What you need to do
Return exactly and only these lines: the first of the listing through the one containing "cam_d.dof.aperture_blades = 9".

Available data

-=-=-=-=-

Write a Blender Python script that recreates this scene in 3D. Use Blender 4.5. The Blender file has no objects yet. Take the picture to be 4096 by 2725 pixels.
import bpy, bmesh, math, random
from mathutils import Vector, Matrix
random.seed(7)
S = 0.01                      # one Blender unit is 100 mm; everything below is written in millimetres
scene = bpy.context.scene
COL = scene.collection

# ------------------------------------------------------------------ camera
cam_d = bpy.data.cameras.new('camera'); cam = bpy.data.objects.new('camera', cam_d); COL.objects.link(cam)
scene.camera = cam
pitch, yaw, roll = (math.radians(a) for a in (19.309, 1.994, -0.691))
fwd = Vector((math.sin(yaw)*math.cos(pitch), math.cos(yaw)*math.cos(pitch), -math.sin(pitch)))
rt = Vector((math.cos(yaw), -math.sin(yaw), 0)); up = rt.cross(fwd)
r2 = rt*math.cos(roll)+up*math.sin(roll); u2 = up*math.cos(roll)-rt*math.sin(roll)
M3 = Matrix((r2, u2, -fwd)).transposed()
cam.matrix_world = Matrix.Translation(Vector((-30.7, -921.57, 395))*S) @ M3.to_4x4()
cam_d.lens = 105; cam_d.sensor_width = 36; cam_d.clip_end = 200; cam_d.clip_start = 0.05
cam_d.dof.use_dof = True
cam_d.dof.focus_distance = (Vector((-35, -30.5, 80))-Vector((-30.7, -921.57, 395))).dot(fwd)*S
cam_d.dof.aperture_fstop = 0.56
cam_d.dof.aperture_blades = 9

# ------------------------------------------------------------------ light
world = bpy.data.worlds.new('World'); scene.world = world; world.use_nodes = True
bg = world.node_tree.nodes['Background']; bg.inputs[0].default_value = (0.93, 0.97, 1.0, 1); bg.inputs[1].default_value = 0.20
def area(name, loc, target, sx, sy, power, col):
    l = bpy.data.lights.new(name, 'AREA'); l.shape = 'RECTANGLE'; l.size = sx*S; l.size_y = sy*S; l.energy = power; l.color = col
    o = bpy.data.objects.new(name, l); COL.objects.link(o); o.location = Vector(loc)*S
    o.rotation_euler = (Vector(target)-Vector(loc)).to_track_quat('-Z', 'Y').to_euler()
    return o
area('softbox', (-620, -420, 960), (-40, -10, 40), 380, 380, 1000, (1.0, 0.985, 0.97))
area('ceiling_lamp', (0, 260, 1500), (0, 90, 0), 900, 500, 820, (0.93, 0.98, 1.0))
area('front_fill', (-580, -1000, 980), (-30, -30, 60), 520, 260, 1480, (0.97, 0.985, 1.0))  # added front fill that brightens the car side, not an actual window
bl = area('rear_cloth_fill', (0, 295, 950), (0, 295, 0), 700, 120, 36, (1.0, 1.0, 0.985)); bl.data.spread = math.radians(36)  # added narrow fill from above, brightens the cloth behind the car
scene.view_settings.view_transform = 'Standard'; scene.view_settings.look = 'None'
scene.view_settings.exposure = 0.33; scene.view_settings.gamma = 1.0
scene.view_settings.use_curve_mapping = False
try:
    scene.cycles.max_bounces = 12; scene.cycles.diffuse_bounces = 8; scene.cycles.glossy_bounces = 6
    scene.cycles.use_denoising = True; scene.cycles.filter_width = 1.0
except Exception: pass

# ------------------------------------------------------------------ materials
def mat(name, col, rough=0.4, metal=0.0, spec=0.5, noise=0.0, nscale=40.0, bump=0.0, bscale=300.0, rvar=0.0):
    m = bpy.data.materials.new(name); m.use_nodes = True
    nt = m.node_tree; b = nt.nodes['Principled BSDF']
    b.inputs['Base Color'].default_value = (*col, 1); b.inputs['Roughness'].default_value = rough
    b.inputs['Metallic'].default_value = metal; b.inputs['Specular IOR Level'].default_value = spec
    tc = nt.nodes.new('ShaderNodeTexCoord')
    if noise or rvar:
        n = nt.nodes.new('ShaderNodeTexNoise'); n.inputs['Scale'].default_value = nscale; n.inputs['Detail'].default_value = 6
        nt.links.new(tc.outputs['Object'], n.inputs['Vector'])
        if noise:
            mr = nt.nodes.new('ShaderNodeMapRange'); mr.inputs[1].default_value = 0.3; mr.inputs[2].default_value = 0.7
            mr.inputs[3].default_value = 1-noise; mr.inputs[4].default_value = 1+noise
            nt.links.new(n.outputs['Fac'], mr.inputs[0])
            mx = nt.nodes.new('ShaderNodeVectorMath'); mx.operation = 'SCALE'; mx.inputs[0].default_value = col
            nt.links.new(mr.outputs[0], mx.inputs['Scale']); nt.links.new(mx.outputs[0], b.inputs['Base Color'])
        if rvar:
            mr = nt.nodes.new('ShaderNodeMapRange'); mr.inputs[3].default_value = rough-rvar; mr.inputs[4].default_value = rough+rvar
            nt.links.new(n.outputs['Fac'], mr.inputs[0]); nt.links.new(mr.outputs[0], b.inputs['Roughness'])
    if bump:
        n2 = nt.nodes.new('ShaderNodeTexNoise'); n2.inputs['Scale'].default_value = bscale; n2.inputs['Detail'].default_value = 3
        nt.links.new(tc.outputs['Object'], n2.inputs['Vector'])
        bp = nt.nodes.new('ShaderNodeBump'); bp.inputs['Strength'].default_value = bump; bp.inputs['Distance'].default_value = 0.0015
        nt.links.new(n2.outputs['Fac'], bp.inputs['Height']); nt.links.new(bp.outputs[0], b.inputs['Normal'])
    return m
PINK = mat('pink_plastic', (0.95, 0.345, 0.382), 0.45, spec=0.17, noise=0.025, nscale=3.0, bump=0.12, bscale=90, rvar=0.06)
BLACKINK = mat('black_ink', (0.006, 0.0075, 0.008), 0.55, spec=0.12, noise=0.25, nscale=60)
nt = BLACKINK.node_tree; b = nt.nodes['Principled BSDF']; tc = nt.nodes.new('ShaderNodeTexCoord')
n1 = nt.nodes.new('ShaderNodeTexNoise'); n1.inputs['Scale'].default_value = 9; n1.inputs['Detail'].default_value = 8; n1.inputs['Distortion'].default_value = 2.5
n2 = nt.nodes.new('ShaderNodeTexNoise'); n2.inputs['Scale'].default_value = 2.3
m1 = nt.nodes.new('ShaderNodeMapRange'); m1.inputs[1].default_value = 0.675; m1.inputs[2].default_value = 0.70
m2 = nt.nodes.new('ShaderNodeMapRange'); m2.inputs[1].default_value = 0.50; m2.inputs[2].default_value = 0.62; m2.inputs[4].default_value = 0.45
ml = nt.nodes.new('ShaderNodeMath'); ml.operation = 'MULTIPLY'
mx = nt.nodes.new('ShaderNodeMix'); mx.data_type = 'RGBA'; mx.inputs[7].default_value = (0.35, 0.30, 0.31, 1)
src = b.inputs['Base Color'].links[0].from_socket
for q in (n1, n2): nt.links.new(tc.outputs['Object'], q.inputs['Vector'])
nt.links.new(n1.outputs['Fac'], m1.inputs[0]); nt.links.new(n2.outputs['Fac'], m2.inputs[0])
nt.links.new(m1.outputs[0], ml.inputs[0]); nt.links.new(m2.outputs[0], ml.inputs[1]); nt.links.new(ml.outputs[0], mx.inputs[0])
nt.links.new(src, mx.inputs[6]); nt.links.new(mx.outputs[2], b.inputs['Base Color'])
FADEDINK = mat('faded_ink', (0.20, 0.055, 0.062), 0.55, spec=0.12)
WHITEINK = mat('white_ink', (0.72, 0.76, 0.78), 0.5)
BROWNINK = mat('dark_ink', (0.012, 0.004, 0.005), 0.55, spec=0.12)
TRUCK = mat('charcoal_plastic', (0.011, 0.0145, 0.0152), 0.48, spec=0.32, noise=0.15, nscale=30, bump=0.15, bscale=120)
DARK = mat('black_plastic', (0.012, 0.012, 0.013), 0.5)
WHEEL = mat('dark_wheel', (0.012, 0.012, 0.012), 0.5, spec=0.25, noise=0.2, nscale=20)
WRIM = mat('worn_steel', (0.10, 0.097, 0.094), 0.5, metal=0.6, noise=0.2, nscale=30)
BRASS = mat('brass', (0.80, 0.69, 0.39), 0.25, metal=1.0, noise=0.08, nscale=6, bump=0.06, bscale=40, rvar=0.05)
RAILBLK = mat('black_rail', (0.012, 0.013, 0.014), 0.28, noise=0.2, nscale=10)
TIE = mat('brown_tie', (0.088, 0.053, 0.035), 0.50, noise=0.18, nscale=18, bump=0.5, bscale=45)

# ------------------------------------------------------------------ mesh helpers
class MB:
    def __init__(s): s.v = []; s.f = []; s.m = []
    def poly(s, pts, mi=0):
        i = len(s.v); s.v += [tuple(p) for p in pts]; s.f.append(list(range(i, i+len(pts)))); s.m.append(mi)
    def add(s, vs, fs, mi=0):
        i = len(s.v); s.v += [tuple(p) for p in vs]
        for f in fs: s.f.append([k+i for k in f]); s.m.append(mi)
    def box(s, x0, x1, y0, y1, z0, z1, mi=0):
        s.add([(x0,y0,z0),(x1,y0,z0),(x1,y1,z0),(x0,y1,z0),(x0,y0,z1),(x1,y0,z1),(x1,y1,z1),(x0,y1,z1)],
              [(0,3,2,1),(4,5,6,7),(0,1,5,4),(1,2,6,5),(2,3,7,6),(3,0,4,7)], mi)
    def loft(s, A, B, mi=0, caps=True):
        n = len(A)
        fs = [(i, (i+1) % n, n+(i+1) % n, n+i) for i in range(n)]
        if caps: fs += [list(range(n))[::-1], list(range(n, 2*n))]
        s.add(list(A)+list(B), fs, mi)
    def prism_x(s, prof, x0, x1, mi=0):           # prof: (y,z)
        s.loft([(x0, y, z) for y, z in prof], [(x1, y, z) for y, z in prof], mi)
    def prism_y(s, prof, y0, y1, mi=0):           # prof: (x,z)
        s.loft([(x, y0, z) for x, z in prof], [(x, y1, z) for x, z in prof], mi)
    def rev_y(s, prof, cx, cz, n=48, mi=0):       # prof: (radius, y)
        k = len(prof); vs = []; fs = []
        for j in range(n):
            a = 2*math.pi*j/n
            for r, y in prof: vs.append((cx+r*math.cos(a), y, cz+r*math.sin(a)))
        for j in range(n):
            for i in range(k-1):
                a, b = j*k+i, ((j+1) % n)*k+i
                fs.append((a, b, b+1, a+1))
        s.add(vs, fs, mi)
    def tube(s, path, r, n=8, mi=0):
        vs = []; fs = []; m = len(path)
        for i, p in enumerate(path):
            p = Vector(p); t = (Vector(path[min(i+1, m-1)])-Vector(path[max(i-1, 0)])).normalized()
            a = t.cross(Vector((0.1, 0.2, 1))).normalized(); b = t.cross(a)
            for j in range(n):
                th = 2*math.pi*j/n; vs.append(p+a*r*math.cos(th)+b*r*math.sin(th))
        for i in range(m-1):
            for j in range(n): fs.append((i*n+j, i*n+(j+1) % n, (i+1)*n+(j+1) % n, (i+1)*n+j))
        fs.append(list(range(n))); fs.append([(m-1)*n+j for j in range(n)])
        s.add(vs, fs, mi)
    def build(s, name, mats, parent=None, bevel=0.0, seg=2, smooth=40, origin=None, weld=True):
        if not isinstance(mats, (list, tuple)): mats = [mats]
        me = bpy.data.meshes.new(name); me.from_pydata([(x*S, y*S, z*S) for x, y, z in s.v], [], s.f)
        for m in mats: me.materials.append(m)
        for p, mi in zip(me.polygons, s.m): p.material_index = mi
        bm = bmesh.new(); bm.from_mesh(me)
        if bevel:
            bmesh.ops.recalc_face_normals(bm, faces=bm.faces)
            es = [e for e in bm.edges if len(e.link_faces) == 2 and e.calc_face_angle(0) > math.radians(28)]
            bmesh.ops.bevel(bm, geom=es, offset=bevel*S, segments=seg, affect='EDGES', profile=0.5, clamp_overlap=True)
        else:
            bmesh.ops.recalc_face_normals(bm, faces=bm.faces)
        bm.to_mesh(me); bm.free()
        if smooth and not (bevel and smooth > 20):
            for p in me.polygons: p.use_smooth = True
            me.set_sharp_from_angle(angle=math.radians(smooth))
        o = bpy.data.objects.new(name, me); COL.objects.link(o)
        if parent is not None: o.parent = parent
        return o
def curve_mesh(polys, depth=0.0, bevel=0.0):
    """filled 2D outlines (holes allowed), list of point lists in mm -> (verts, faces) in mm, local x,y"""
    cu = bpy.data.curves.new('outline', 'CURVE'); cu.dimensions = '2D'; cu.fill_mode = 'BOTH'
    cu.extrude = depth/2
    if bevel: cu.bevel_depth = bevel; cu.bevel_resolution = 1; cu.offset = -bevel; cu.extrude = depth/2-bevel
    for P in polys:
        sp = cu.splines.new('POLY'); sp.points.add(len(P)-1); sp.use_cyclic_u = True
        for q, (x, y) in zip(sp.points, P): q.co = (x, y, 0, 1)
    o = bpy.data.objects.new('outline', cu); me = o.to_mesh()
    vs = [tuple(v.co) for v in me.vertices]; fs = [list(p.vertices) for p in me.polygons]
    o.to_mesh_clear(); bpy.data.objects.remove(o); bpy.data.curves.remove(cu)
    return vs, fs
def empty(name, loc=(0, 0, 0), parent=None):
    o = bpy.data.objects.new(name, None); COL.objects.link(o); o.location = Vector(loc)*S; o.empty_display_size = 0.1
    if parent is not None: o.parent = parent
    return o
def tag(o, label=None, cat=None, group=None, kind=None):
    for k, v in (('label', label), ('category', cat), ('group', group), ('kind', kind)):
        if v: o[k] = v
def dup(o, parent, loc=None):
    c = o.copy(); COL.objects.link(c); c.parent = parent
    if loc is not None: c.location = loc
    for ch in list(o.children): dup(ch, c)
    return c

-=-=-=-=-

Task result
Write a Blender Python script that recreates this scene in 3D. Use Blender 4.5. The Blender file has no objects yet. Take the picture to be 4096 by 2725 pixels.
import bpy, bmesh, math, random
from mathutils import Vector, Matrix
random.seed(7)
S = 0.01                      # one Blender unit is 100 mm; everything below is written in millimetres
scene = bpy.context.scene
COL = scene.collection

# ------------------------------------------------------------------ camera
cam_d = bpy.data.cameras.new('camera'); cam = bpy.data.objects.new('camera', cam_d); COL.objects.link(cam)
scene.camera = cam
pitch, yaw, roll = (math.radians(a) for a in (19.309, 1.994, -0.691))
fwd = Vector((math.sin(yaw)*math.cos(pitch), math.cos(yaw)*math.cos(pitch), -math.sin(pitch)))
rt = Vector((math.cos(yaw), -math.sin(yaw), 0)); up = rt.cross(fwd)
r2 = rt*math.cos(roll)+up*math.sin(roll); u2 = up*math.cos(roll)-rt*math.sin(roll)
M3 = Matrix((r2, u2, -fwd)).transposed()
cam.matrix_world = Matrix.Translation(Vector((-30.7, -921.57, 395))*S) @ M3.to_4x4()
cam_d.lens = 105; cam_d.sensor_width = 36; cam_d.clip_end = 200; cam_d.clip_start = 0.05
cam_d.dof.use_dof = True
cam_d.dof.focus_distance = (Vector((-35, -30.5, 80))-Vector((-30.7, -921.57, 395))).dot(fwd)*S
cam_d.dof.aperture_fstop = 0.56
cam_d.dof.aperture_blades = 9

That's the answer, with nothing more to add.